Há uma história que nós, repórteres, precisamos esclarecer para os nossos leitores. Afinal, podemos ou não confiar na qualidade dos combustíveis vendidos nos postos sem bandeira? Como eles conseguem vender o litro do combustível, principalmente da gasolina, bem mais barato do que os postos com bandeira? A tal ponto, que a presença deles acaba regulando o preço dos concorrentes estabelecidos nas redondezas. Esse tipo de estabelecimento vem crescendo nas últimas duas décadas no Brasil. Hoje somam 17.134, o que representa 41,1% do número total de postos de combustíveis espelhados pelo país, conforme dados da Agência Nacional de Petróleo (ANP), responsável pela regulamentação do setor. Hoje, com a política de reajuste dos preços dos combustíveis em tempo real das variações do mercado internacional praticada pela Petrobras, o preço do litro na bomba do posto é uma aflição diária do nosso leitor. E uma chance de tornar o nosso trabalho de informar relevante ao assinante.
Essa história começa em 1995. Na época, o governo federal desregulamentou o mercado do varejo do combustível, permitindo que os postos comprassem o produto de quem vendesse mais barato. A data coincidiu com a descoberta e a prisão de várias organizações criminosas envolvidas com adulteração de combustíveis. Mais ainda: na época, fazia parte do nosso modo de vida ver a marca de uma rede conhecida de distribuição de combustível no posto de abastecimento. A soma desses dois fatores lançou de imediato o selo de desconfiança nos sem bandeira. Eu vivi essa história. Comecei a trabalhar em redação de jornal em 1979 e, até os dias de hoje, sempre faço uma grande viagem de carro por ano em busca de histórias para contar. O perfil dessas viagens é simples: uma imensa distância para percorrer, muita gente para ser entrevistada e pouco tempo. Portanto, não posso correr o risco de ficar parado, em algum lugar na vastidão do interior do Brasil, com o carro estragado. E, depois, ver a história publicada pelo concorrente. Esse sempre foi o meu pesadelo. Lembro que, em 1995, eu e a equipe (fotografo e motorista) viajamos direto durante 60 dias, percorrendo 30 mil quilômetros no interior do país, escrevendo a história dos gaúchos que haviam colonizado as novas fronteiras agrícolas (O Brasil de Bombachas – uma série de reportagens que se transformou em um livro). Na época, começavam a surgir, aqui e ali, os postos sem bandeira. Claro, nós evitamos abastecer em sem bandeira.

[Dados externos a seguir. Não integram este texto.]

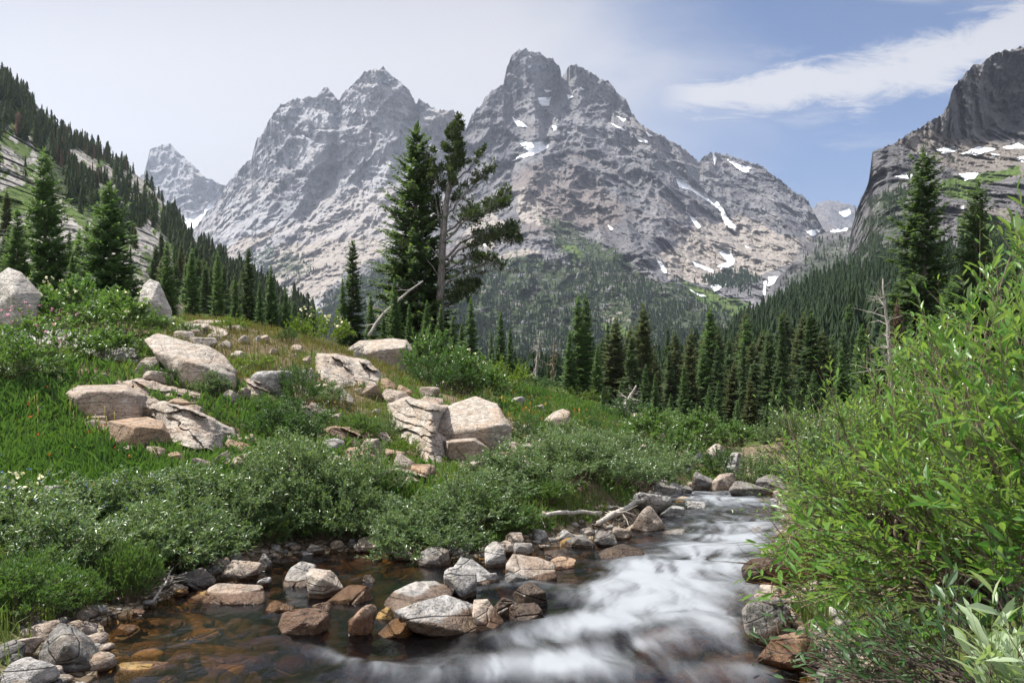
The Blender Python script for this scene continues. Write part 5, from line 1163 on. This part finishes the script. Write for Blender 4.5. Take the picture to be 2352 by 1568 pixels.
def shrub(seed,nst=30,R=.75,H=1.0,twigs=7,leaves=10,ll=.05,lw=.2,up=.7,spread=1.0,fine=False,stem_r=.008,curlv=.1,dirn=None,start=.35,leaf_up=.35,jit=.5,dome=1.0):
    """stems fan out from the foot; twigs and leaves on their outer part"""
    r=np.random.default_rng(seed); st=MB(); lf=MB(); B=[];D=[];N=[];L=[];A=[]
    for s in range(nst):
        az=r.uniform(0,6.28); q=math.sqrt(r.uniform(0,1)); f=q*R
        tip=np.array([math.cos(az)*f*spread,math.sin(az)*f*spread,H*(1-dome*.55*q**2)*r.uniform(.72,1.08)])
        if dirn is not None: tip=tip+np.array(dirn)*r.uniform(.4,1.1)
        b=np.array([math.cos(az)*f*.22,math.sin(az)*f*.22,-.08]); mid=b*.5+tip*.5+np.array([0,0,.10*H])+r.normal(0,.05*R,3)
        tt=np.linspace(0,1,7)[:,None]; C=(1-tt)**2*b+2*tt*(1-tt)*mid+tt**2*tip
        st.tube(C,stem_r*(1-.75*tt[:,0]),4,cap=False)
        tone=r.uniform(0,.45)
        for k in range(twigs):
            u=r.uniform(start,1)**.8; i=min(int(u*6),5); fr=u*6-i; p=C[i]*(1-fr)+C[i+1]*fr
            d=C[i+1]-C[i]; d/=np.linalg.norm(d); d=d+r.normal(0,.55,3)+np.array([0,0,.25*up]); d/=np.linalg.norm(d)
            l=R*.33*r.uniform(.5,1.2); e=p+d*l
            if k%2==0: st.tube([p,p+d*l*.5,e],[stem_r*.4,stem_r*.3,stem_r*.15],3,cap=False)
            for j in range(leaves):
                w=r.uniform(.1,1); B.append(p+d*l*w); dd=d*.8+r.normal(0,jit,3)+np.array([0,0,leaf_up]); D.append(dd/np.linalg.norm(dd))
                N.append(r.normal(0,.5,3)+np.array([0,0,1.])); L.append(ll*r.uniform(.6,1.25)); A.append(tone+.55*r.random())
    B=np.array(B);D=np.array(D);N=np.array(N);L=np.array(L)
    V,T,Q,c=leaf_batch(B,D,N,L,lw,.3,curlv,fine); lf.add(V,T,Q,np.clip(np.repeat(np.array(A),c),0,1))
    return st,lf
SH={}
def shproto(key,leafmat,twig,**kw):
    st,lf=shrub(**kw); SH[key]=(st.mesh(key+'_stems',[M[twig]],True),lf.mesh(key+'_leaves',[M[leafmat]]),kw.get('H',1.0),kw.get('R',.75))
for k in range(4): shproto('willow_%d'%k,'willow','twig_dark',seed=50+k,nst=48,R=.85,H=1.0,twigs=9,leaves=13,ll=.068,lw=.185,leaf_up=.35,jit=.8,dome=1.15)
shproto('elder','shrub','twig',seed=60,nst=40,R=.9,H=1.0,twigs=7,leaves=12,ll=.10,lw=.26,leaf_up=.0)
shproto('dark','shrub_dark','twig_dark',seed=61,nst=46,R=.8,H=1.0,twigs=8,leaves=13,ll=.05,lw=.30,dome=1.1)
shproto('lime','shrub_lime','twig',seed=62,nst=36,R=.9,H=.9,twigs=7,leaves=12,ll=.075,lw=.26)
shproto('fresh','shrub','twig',seed=63,nst=80,R=.8,H=1.0,twigs=9,leaves=14,ll=.085,lw=.13,leaf_up=.8,jit=.4,start=.2)
shproto('rose','broad','twig',seed=64,nst=34,R=.85,H=1.0,twigs=7,leaves=12,ll=.07,lw=.28)
def put_shrub(name,key,x,y,h,w,label,group=None,z=None,cat='shrub'):
    sm,lm,H,R=SH[key]; z=float(gz(x,y)[0]) if z is None else z
    if y<34: z=max(z,float(zw(y))-.02)
    o=link(name,None,loc=(x,y,z),rotz=RNG.uniform(0,6.28),scale=(w/(2*R),w/(2*R),h/H),label=label,cat=cat,group=group)
    link('stems',sm,o); link('leaves',lm,o); return o
def pshrub(name,key,px,d,h,w,label,group=None): return put_shrub(name,key,d*(px-CX)/F,d,h,w,label,group)
WL='grey-green willow shrub among many alike in the thicket along the left bank'
WG='willow shrubs of the left bank thicket'
for k,(px,d,h,w) in enumerate([(40,7.0,0.68,1.5),(190,7.5,0.59,1.5),(330,8.1,0.72,1.5),(440,8.9,0.66,1.4),(20,8.6,0.71,1.7),(150,9.2,0.60,1.7),(290,9.7,0.67,1.7),(410,10.3,0.65,1.6),(510,10.2,0.68,1.4),(590,10.9,0.66,1.4),
 (690,11.6,0.92,1.6),(760,11.3,0.82,1.4),(640,12.3,0.80,1.5),(840,11.9,0.78,1.4),(905,10.9,0.60,1.4),(985,10.7,0.63,1.5),(1065,11.0,0.75,1.4),(1125,12.0,0.48,1.5),(1165,13.3,0.65,1.6),(1235,13.2,0.51,1.5),(1290,14.4,0.84,1.7),(1340,14.7,0.80,1.7),(1400,15.9,0.67,1.8),(1425,17.5,0.80,1.9),(1330,17.6,0.85,1.9),(1240,16.6,0.69,1.8),(1462,19.5,1.02,2.0),(1380,20.5,1.04,2.1),(1480,22,1.08,2.2),(650,10.75,0.66,1.2),(800,10.95,0.80,1.2),(930,10.1,0.66,1.3),(1020,10.15,0.58,1.3),(500,9.75,0.63,1.2),(380,8.75,0.78,1.2),(1110,11.1,0.40,1.2),(1535,25.5,1.07,2.2),(1300,20,0.94,2.0),(1440,24.5,0.91,2.2)]):
    pshrub('willow_shrub','willow_%d'%(k%4),px,d,h,w,WL,WG)
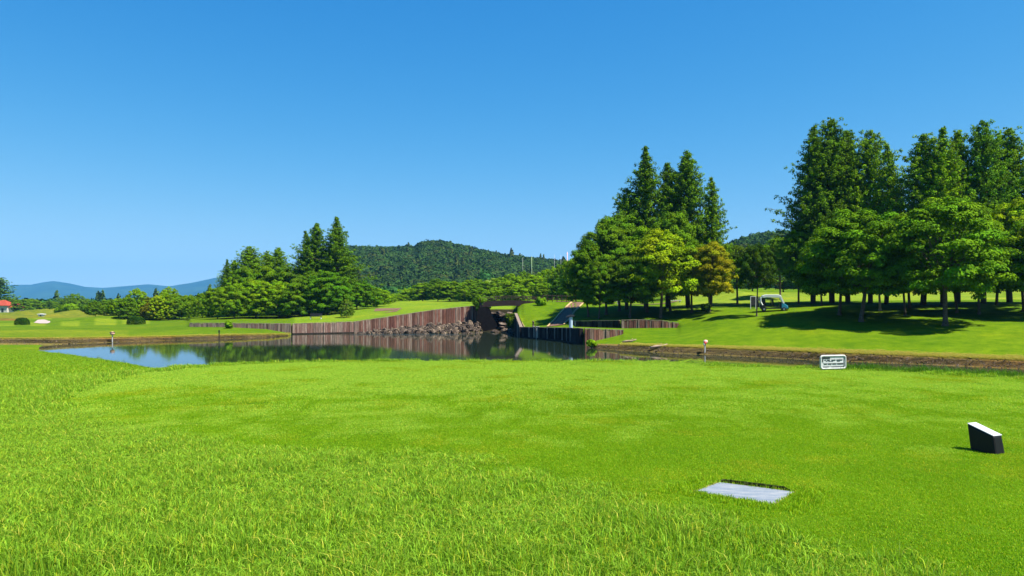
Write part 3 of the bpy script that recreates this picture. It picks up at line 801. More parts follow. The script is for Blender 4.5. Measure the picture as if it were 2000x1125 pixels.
for a in [
 ('w', 0, 425, 138, 560, 62, MG, 'broadleaf tree at the left end of the left stand'),
 ('w', 1, 458, 136, 552, 80, MG, 'broadleaf tree by the wall below the low conifers'),
 ('w', 2, 500, 140, 545, 95, LG, 'bright broadleaf tree at the front of the left stand'),
 ('w', 3, 545, 137, 550, 100, LG, 'spreading bright broadleaf tree near the middle of the left stand'),
 ('w', 4, 588, 136, 540, 88, DG, 'dark rounded tree below the slim conifer'),
 ('w', 0, 640, 138, 528, 115, (0.075,0.20,0.016), 'large spreading tree in front of the two tallest conifers'),
 ('w', 3, 610, 146, 530, 100, DG, 'shaded tree behind the dark rounded tree'),
 ('w', 1, 697, 150, 548, 85, (0.075,0.20,0.016), 'broadleaf tree at the right flank of the left stand'),
 ('w', 2, 735, 165, 562, 60, LG, 'low tree trailing off at the right of the left stand'),
 ('w', 4, 560, 150, 518, 90, DG, 'dark tree in the second row of the left stand'),
 ('w', 2, 480, 150, 520, 80, DG, 'tree below the fluffy spiked conifer'),
 ('w', 0, 520, 152, 515, 90, MG, 'tree below the small pointed conifer'),
 ('w', 1, 395, 150, 572, 46, MG, 'small tree just left of the left stand'),
 ('w', 2, 366, 165, 575, 42, MG, 'small round tree between the lone tree and the left stand'),
]: tree(*a[:7], a[7], 'broadleaf_tree', 'tree', GLB)
tree('w', 4, 677, 124, 583, 30, (0.13,0.24,0.06), 'small pale young tree at the right foot of the left stand', 'young_tree', 'tree', pale=True)
tree('b', 3, 329, 160, 572, 42, MG, 'lone dark round tree standing on the left field', 'broadleaf_tree', 'tree')
# --- tree line behind the left field
ordn = ['first', 'second', 'third', 'fourth', 'fifth', 'sixth', 'seventh', 'eighth', 'ninth', 'tenth', 'eleventh', 'twelfth', 'thirteenth', 'fourteenth', 'fifteenth', 'sixteenth', 'seventeenth', 'eighteenth', 'nineteenth', 'twentieth', 'twenty-first', 'twenty-second', 'twenty-third', 'twenty-fourth', 'twenty-fifth', 'twenty-sixth', 'twenty-seventh', 'twenty-eighth']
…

Passaram-se 16 anos, em 2011 fiz outra longa viagem: foram 30 dias de estrada, percorrendo o mesmo trajeto de 1995, para contar a história dos filhos dos gaúchos que haviam povoado as fronteiras agrícolas (O Brasil de Bombachas – As Novas Fronteiras da Saga Gaúcha, que rendeu um livro, um blog diário, um programa de televisão, um de rádio e uma série de reportagens). Como sempre, muita gente para entrevistas, grandes distâncias e pouco tempo para cumprir a pauta. Portanto, não podia me dar ao luxo de ter problemas com o carro. A grande diferença entre 1995 e 2011. Em 1995, o número dos postos sem bandeira era insignificante. Em 2011, eles eram a maioria. Daí tracei a seguinte estratégia: sempre que encontrava um posto com bandeira completava o tanque o carro. Mas não escapei de precisar abastecer nos sem bandeira. Nas ocasiões em que isso aconteceu, procurei o proprietário, expliquei a minha situação e perguntei se ele garantia a qualidade do combustível. Não tive problemas.
No ano passado, um fato me chamou a atenção. Estava tomando chimarrão com uns amigos, na beira da BR-386, e veio a conversa dos postos sem bandeira. Um deles disse o seguinte: “Nós nunca desconfiamos da qualidade da gasolina dele porque ele é morador da cidade e conhecido de todos”. Daí comecei a notar que os sem bandeira que haviam prosperado eram exatamente aqueles que pertenciam a comerciantes conhecidos na comunidade. O que não deixa de ser uma espécie de garantia. Mas e a garantia oficial? Em nível nacional, é da ANP, da Polícia Federal (PF) e do Ministério Público Federal. Nos estados da União, a ANP conta com a parceria do Ministério Público Estadual e a da Polícia Civil. São muitos olhos vigiando o varejo de combustível. Mas ainda é a desconfiança do consumidor a melhor arma para manter o comércio na linha. Lembramos que os comerciantes safados existem dos dois lados: nos postos com e sem bandeira.
Em linhas gerais, é essa a situação. E cabe a nós, repórteres, separar o joio do trigo para municiar o nosso leitor de informações corretas de quem é quem no comércio varejista de combustível.